Talk it out: Unemployment is a choice, whether in Oakland or the forest
July 30, 2012
With hundreds finishing up summer classes in July, a pressing question presents itself: Should vagrant, jobless students become urban hobos or members of a hardened class of survivor wilderness men and women for the duration of the August recess? Two columnists debate.
Nick Stamatakis: Any way you cut it, Pitt is a city school. Its students are not trained to enter the wild and pick berries and whatnot. Instead, our gritty upbringing makes us far more apt to don PVC pipe spears and descend into the sewers for rat hunting. Because all we have learned at school is underwater basket weaving and feminist constructs in “The Simpsons,” we must earn our living on the streets.
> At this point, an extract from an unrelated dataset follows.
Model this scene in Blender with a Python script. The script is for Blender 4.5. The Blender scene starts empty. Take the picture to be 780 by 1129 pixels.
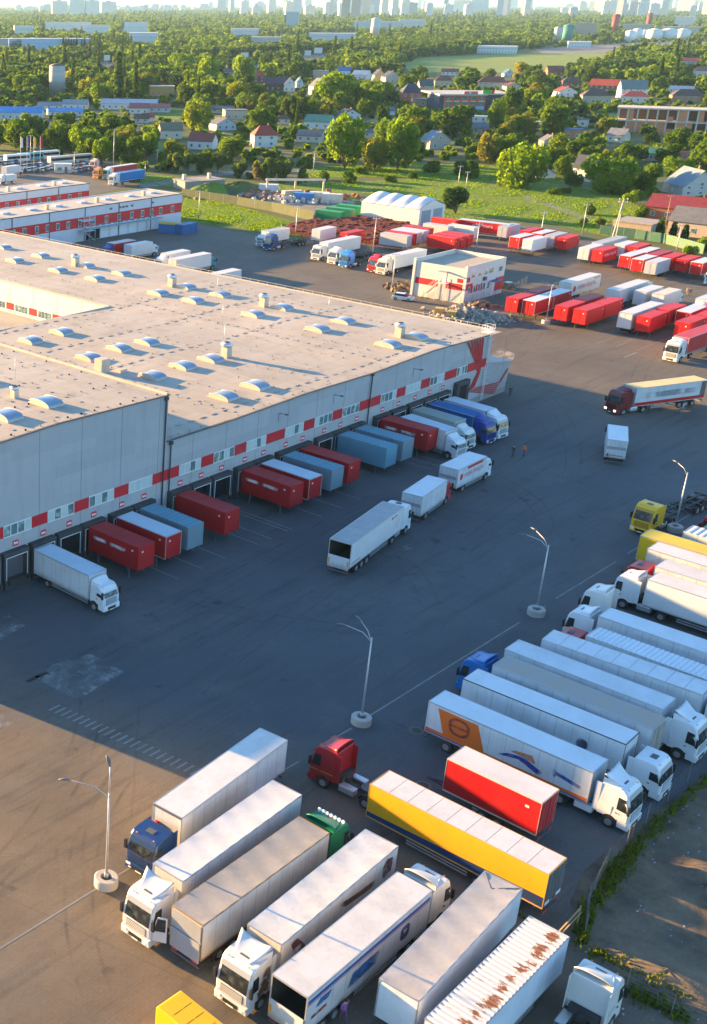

Rosie McKinley: To characterize Pitt as solely an urban campus is to ignore that two of the largest inner-city parks in the nation are within running distance of the Cathedral. While we’re no rural Penn State, inside the boundaries of Schenley or Frick Parks, Pitt students can hone their wilderness skills. And spending an hour or two going Thoreau is en vogue on campus. Besides, having learned only basket weaving and ancient Greek history doesn’t disadvantage us any more in the wild than it does living on the street.
NS: If I may be so kind, when was the last time you saw a bear in Frick Park? I don’t know if you are aware, but Yellowstone Park is in the midst of one of its worst bear seasons ever. Bears are climbing into the cars and stealing pretzels and babies.
In a way, the way we treat potential bears in the outdoors has to be like the way we treat the bearish college graduate job market: hang up the phone, move back in with mom and dad, and work the same jobs you used to in high school. You say we are somehow ready for what’s out there. I say it is better to be safe in your city home than be mauled by a bear (job market or otherwise).
RM: I’d rather die providing a social benefit by feeding the wildlife of our National Parks than continue life as a useless college graduate, burdening my parents and the national economy. I choose independent struggle in the woods. After all, if a college wilderness woman fails in the forest, does the national economy feel it?
I admit that in many places of the world it is not uncommon for houses to be integrated across generations. In Cuba, where private residence ownership was illegal for over 50 years, living with your parents is part of the culture. But this isn’t Fidel’s country. It’s America.
Our greatest American narrative is of the frontiersman. Manifest in the pilgrims of Plymouth Rock, Jefferson’s Louisiana Purchase, the pioneers of the Oregon Trail and even Armstrong’s great leap on the moon, the American nation is the story of the pioneer. It is time for this generation to find its role in the great American progression. So we don’t know exactly what our part is going to be. Going home won’t make the discovery any easier.
NS: I’m not going to talk about how you would rather be bear food than live a safe life at home. Instead, I’m going to talk about the naivete of your comments.
We know nothing. Literally nothing. You might remember the report from last year based on the book “Academically Adrift: Limited Learning on College Campuses” by Richard Arum and Josipa Roksa that 37 percent of college graduates gained no knowledge over the course of their four years. And rigor continues to decline across all levels of education.
So if you are in that lower third, you really have two options: Either live on your own in the wilderness and get attacked by bears or go back home, try to actually gain meaningful skills and education, and then start over again. The key is deciding if you are in the bottom 37 percent. And if you are not, then it’s finding a way to signal to employers you mean business.
RM: So 37 percent of college students gained no knowledge — but this isn’t an argument about the difficult-to-measure benefits of a college education. The heart of the argument is about remaining in the city as a hobo or moving to the wilderness.
If we have lived in an urban setting such as Oakland and learned nothing, then clearly we do have to make a drastic shift to a new environment where we might actually learn something. In nature, we are forced to learn. With your mom’s TV-dinner fish sticks, you’ll eat for a day, but learn to fish in the wild and you’ll eat for a lifetime.
If anything, we can learn the importance of changing your environment from the success of recent NBA champion LeBron James. Following season after season of defeat, James returned to his familiar home setting of northeastern Ohio. It wasn’t until he left that he found success. Similarly, we can return defeated to our respective homes and the same bleak job markets, or we can look for success in a much more wild location.
NS: I agree, it’s impossible to win in Cleveland.